You have seen lots of advertisements for causes or companies asking you to 'like' them on Facebook. In the world of pretend Internet money, a 'like' has value but charities know the cold, bleak truth; once people have taken the action you ask for, they feel like they have done their part for a long time, so asking for a 'like' or a 'Tweet' is going to cost a donation.

A new analysis from scholars at the University of British Columbia adds fuel to assertions that social media platforms are turning people into "slacktivists" by making it easy for them to feel like they associate with or have helped a cause without committing resources to support it. 

They are late to the party. Most media sites knew this already. If you are popular on a social news site, like Reddit or Slashdot, it translates into readers, thousands or tens of thousands. If you are popular on Twitter or Facebook, it will be dozens of perhaps hundreds. People will re-tweet a link to an article based on the title or the person posting it, but they often don't read it. 

"Our research shows that if people are able to declare support for a charity publicly in social media it can actually make them less likely to donate to the cause later on,"  says PhD student Kirk Kristofferson.

In a series of studies, researchers invited participants to engage in an initial act of free support for a cause – joining a Facebook group, accepting a poppy, pin or magnet or signing a petition. Participants were then asked to donate money or volunteer.

They found that the more public the token show of endorsement, the less likely participants are to provide meaningful support later. If participants were provided with the chance to express token support more privately, such as confidentially signing a petition, they were more likely to give later.

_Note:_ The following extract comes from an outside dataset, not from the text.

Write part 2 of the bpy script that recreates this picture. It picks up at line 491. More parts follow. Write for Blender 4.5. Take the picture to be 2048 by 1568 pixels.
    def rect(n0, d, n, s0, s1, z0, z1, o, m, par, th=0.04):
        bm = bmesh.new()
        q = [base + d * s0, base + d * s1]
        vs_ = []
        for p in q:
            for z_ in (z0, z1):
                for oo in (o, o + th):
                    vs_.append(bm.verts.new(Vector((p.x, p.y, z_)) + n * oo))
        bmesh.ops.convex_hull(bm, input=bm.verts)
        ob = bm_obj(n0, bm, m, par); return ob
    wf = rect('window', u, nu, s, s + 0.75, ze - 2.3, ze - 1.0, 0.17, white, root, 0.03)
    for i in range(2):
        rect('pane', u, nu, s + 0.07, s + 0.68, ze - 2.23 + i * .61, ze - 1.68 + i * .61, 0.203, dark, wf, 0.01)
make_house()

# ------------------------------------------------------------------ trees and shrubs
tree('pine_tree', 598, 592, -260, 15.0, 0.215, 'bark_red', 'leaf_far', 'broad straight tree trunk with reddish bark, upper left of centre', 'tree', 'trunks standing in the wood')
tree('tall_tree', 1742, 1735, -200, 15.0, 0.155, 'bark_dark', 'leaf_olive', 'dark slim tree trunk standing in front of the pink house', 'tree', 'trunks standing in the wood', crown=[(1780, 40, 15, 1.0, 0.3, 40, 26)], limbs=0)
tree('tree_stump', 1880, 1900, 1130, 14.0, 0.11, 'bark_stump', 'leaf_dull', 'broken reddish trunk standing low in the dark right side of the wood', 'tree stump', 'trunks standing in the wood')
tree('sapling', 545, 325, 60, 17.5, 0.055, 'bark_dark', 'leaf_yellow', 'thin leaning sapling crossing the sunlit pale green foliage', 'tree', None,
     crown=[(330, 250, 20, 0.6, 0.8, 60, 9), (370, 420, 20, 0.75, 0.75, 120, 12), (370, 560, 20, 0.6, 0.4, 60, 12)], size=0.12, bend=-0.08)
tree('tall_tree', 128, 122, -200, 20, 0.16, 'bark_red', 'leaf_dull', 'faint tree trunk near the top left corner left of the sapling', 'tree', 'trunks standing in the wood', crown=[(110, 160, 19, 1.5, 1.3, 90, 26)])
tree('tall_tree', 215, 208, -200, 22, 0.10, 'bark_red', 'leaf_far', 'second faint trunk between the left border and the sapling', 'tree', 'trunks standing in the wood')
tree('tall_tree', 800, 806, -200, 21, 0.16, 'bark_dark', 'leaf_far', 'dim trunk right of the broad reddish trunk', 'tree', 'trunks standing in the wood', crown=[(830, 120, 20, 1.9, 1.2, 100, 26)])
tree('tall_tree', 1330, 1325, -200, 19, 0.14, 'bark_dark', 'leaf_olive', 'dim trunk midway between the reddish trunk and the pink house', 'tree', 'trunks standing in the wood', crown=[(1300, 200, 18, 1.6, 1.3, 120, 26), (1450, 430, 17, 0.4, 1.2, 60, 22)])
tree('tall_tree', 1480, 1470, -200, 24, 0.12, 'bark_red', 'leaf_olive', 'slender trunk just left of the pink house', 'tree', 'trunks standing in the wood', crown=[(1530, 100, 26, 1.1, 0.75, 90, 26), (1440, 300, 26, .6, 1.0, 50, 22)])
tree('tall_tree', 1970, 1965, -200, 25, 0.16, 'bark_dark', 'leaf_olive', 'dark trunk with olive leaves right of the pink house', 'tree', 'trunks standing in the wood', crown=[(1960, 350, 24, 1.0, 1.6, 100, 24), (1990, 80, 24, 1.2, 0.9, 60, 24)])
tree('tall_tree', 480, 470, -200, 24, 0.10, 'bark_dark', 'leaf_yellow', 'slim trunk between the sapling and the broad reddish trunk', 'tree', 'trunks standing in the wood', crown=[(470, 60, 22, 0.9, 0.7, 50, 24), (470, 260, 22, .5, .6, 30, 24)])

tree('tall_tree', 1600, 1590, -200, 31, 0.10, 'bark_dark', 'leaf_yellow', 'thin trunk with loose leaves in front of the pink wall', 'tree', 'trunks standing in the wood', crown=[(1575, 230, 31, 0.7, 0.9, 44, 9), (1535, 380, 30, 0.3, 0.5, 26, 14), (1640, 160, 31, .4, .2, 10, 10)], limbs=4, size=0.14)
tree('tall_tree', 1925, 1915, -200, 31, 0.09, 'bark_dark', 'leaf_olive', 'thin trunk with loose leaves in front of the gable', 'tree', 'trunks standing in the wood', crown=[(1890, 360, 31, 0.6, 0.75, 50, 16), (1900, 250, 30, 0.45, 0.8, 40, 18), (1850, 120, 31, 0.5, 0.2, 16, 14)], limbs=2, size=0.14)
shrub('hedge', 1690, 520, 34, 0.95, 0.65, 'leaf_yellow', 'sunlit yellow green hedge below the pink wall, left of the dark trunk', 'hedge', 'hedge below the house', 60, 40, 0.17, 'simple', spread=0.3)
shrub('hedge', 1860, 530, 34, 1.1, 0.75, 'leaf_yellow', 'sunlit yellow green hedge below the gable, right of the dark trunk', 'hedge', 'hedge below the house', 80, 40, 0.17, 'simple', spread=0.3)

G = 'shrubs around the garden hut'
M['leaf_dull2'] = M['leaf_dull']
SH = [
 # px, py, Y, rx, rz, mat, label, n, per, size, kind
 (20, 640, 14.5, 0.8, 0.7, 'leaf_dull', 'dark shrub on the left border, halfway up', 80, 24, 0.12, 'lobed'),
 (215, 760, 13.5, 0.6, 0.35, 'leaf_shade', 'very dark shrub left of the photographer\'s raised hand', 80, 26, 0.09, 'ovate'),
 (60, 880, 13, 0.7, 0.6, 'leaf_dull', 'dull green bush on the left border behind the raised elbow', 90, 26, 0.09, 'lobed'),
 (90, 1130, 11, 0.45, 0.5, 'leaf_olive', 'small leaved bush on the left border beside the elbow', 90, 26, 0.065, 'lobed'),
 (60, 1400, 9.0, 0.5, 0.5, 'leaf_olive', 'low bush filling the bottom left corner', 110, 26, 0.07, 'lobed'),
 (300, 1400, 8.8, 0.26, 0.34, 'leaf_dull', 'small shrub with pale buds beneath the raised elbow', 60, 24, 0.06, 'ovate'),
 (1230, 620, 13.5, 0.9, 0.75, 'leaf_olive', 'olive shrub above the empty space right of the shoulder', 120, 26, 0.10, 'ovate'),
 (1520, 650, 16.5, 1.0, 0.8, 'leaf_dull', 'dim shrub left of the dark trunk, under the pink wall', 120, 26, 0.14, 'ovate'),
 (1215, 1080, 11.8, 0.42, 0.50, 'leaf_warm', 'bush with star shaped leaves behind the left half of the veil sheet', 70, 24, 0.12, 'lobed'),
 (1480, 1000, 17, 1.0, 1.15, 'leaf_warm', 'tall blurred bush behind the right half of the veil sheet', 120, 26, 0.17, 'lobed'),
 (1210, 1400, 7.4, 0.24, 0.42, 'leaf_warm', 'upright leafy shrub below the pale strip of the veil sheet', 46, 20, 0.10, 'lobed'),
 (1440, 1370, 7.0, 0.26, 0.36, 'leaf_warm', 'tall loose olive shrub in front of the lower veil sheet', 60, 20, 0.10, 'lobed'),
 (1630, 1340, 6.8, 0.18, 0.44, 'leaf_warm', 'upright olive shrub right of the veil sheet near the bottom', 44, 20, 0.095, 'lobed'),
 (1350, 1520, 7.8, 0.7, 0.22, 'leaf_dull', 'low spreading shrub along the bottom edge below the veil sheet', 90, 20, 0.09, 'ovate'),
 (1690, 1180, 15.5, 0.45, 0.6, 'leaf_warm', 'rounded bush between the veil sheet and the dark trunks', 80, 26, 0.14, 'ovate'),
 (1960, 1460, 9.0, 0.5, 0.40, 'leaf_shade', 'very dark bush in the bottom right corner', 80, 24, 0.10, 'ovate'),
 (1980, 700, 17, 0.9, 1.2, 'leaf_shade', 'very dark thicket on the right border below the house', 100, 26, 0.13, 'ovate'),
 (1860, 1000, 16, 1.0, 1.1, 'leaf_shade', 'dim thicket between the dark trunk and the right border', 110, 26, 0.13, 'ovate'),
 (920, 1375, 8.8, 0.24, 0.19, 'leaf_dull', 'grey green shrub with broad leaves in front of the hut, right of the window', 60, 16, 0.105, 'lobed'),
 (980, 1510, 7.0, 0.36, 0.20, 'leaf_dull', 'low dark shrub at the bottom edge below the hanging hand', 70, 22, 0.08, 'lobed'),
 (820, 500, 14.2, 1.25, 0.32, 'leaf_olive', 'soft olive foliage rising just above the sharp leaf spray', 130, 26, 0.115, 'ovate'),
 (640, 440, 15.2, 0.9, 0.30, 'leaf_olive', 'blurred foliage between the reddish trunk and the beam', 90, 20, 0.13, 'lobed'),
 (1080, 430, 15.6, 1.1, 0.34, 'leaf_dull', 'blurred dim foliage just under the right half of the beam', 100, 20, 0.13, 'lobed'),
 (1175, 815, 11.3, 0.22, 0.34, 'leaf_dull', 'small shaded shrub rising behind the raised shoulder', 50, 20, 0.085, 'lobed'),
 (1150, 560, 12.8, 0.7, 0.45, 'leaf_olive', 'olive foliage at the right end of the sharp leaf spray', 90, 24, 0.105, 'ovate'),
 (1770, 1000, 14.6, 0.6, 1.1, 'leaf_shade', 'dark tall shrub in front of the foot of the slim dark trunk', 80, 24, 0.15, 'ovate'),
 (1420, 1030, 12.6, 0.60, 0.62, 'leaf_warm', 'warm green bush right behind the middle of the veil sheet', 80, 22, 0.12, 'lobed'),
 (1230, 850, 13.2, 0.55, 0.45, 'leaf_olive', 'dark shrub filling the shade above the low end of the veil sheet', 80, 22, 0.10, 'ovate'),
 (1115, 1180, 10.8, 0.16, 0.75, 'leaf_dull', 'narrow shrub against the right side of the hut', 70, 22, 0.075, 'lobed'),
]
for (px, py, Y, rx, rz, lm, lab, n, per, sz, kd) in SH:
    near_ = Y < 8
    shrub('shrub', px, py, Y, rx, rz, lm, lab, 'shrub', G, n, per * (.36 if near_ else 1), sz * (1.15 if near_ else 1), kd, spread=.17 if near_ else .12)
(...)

The researchers suggest this occurs because giving public endorsement satisfies the desire to look good to others, reducing the urgency to give later. Providing token support in private leads people to perceive their values are aligned with the cause without the payoff of having people witness it.

With the holiday season being the biggest fundraising period of the year, the researchers say it is vital that charities take another look at their strategies and plan appropriately.